■ Given information ■
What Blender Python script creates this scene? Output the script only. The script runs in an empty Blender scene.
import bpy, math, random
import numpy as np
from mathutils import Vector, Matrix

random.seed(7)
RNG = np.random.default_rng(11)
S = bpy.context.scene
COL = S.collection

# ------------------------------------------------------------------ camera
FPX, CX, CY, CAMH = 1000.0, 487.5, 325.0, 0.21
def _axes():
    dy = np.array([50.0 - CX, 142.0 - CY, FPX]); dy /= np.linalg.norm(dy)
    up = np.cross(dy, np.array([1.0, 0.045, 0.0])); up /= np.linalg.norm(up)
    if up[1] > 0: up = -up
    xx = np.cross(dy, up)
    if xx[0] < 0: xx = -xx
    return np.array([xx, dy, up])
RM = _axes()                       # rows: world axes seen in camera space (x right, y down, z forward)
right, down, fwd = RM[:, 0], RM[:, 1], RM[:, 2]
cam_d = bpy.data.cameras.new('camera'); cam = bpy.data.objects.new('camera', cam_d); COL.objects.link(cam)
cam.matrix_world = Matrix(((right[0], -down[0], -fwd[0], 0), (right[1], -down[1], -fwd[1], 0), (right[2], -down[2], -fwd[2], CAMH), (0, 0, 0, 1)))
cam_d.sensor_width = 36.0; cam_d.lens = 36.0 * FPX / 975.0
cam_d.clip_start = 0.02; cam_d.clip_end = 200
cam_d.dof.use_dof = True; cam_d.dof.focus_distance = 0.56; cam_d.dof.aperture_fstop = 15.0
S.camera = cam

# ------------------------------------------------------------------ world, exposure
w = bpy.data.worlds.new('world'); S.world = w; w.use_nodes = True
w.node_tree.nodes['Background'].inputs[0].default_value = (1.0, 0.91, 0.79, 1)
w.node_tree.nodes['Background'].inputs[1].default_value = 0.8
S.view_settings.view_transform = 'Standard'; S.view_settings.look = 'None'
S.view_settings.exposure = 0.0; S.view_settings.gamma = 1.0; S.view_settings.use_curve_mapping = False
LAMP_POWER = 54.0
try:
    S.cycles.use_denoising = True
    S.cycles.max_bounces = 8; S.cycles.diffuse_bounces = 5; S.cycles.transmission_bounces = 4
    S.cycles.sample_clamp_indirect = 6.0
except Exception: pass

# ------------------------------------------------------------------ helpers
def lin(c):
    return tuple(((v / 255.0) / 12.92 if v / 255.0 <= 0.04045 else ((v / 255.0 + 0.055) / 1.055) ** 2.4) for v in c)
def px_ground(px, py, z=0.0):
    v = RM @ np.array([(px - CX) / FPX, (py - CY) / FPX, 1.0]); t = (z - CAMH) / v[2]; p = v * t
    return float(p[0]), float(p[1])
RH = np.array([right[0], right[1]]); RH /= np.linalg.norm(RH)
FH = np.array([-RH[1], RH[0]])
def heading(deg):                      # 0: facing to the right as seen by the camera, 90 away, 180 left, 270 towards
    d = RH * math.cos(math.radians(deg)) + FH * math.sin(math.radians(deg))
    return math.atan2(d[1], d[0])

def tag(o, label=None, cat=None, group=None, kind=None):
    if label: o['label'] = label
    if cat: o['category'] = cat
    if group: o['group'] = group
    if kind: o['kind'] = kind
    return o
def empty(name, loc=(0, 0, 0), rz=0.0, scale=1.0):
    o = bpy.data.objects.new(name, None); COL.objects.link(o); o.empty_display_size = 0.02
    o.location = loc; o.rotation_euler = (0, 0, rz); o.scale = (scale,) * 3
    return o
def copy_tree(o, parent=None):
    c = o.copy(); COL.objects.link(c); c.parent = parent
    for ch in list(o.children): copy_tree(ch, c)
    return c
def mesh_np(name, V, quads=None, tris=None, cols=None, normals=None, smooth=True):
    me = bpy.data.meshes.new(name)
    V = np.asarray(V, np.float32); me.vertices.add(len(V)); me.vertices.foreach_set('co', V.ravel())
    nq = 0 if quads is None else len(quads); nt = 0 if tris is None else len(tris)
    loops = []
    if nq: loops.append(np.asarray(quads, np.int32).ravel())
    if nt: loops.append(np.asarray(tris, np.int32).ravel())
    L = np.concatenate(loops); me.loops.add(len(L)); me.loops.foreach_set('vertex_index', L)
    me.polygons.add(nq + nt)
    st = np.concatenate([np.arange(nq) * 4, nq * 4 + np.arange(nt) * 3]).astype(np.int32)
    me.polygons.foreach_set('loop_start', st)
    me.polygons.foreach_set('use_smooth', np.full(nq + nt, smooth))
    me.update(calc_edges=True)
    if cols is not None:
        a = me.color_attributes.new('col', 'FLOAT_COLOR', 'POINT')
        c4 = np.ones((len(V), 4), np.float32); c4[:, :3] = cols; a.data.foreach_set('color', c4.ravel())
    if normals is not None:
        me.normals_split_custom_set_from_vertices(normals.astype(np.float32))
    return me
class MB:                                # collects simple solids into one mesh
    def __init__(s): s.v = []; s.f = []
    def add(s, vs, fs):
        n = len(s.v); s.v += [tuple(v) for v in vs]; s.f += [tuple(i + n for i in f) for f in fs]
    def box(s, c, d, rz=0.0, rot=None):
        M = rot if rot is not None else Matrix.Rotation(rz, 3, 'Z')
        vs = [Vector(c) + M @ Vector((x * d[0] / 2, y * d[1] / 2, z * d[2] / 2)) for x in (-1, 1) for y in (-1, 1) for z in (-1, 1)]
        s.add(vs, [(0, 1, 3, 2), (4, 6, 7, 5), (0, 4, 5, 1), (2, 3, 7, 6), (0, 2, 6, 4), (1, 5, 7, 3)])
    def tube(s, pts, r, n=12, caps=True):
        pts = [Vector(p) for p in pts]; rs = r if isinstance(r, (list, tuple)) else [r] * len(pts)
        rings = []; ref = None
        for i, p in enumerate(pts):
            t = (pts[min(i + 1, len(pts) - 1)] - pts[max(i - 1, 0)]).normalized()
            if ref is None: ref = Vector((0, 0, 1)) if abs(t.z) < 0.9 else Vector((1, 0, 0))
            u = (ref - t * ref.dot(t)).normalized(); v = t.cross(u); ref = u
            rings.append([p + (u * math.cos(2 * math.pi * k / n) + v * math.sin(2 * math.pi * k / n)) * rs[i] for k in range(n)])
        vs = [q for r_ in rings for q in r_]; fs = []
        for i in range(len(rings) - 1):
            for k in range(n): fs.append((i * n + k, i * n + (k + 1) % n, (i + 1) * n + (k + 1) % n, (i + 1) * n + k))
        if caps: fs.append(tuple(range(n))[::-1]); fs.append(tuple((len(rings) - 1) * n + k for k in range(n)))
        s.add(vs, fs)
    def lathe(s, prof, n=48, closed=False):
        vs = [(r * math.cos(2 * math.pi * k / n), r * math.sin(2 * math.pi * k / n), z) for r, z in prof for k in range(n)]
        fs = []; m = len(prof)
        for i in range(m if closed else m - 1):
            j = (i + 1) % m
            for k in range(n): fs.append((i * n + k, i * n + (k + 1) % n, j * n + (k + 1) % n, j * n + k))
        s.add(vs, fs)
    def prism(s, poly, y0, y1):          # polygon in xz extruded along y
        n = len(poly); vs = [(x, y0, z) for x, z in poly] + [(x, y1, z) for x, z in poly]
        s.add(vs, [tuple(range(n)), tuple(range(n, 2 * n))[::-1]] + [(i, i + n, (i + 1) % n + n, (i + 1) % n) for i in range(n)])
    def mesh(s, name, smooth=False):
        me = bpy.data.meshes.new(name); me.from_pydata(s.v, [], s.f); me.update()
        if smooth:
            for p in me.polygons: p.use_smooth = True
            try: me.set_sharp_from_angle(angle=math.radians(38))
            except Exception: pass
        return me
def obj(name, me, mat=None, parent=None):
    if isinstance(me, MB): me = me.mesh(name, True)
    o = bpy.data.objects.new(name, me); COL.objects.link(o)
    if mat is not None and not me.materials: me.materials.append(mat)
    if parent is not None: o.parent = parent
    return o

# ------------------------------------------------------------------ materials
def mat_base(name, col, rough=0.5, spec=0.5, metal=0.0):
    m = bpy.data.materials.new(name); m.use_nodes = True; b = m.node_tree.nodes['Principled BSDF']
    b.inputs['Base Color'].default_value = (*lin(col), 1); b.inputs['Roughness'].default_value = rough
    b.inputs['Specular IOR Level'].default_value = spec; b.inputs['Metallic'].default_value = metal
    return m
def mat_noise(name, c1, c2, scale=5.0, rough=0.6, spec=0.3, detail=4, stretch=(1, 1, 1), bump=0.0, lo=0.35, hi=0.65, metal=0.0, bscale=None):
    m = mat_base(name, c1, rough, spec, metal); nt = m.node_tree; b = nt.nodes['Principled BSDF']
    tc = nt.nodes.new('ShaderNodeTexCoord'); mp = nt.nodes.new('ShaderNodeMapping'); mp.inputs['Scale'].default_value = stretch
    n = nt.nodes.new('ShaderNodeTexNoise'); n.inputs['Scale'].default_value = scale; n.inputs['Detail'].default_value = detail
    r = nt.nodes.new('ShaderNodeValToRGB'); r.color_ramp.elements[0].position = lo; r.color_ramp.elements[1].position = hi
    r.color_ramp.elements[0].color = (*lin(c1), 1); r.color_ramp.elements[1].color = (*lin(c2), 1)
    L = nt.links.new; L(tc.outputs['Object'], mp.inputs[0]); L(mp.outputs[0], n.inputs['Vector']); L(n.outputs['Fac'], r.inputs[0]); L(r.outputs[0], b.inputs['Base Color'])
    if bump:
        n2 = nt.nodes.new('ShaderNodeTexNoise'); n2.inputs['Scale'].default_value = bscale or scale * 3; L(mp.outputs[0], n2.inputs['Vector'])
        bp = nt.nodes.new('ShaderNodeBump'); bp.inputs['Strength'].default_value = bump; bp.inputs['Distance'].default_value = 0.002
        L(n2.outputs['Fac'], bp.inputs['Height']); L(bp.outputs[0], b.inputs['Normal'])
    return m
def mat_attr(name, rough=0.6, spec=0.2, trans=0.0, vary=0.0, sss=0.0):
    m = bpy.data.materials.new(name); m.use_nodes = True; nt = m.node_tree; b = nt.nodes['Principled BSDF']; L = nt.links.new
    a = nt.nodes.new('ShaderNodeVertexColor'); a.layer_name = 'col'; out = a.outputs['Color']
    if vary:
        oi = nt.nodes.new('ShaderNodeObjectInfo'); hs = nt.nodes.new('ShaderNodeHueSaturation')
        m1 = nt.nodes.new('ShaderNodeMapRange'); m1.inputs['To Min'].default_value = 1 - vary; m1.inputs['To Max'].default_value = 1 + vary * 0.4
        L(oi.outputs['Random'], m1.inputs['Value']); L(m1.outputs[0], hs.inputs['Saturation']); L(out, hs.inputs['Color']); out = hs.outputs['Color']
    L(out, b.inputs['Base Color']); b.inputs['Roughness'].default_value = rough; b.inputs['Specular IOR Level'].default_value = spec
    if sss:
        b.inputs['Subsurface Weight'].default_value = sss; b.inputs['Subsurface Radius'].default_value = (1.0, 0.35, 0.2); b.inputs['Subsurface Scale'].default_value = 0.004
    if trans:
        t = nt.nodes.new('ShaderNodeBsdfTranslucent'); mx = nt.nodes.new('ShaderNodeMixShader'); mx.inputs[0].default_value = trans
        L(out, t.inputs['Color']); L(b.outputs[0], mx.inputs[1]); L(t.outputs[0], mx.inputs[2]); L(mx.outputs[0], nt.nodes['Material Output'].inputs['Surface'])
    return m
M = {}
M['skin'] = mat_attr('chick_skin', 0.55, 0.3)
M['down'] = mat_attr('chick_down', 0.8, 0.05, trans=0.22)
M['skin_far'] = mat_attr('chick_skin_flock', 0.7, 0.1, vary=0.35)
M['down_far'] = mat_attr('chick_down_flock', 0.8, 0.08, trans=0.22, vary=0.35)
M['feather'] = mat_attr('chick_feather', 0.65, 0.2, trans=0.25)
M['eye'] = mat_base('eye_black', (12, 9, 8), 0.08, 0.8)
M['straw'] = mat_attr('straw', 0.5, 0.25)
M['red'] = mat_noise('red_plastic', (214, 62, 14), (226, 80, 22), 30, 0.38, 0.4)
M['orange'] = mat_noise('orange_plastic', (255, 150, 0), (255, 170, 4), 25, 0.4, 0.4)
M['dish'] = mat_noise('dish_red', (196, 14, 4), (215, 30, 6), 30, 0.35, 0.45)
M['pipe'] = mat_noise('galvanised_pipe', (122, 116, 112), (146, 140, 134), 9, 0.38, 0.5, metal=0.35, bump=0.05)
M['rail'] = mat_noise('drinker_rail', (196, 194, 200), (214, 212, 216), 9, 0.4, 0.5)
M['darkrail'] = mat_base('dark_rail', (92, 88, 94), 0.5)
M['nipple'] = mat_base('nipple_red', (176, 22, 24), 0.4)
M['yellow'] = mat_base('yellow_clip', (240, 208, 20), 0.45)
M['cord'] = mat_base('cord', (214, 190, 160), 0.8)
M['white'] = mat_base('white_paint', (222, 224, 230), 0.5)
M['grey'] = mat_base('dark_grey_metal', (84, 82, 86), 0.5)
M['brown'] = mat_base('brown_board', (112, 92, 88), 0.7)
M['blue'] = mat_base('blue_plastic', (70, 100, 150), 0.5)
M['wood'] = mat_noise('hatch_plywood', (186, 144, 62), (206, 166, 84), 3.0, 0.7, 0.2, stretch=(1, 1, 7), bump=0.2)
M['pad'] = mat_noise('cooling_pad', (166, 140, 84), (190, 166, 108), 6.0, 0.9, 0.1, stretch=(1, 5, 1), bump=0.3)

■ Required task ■
Reproduce, please, the lines of the material from its first line down to the line containing "from mathutils import Vector, Matrix", keeping both ends and nothing beyond them.

■ Result of this task ■
What Blender Python script creates this scene? Output the script only. The script runs in an empty Blender scene.
import bpy, math, random
import numpy as np
from mathutils import Vector, Matrix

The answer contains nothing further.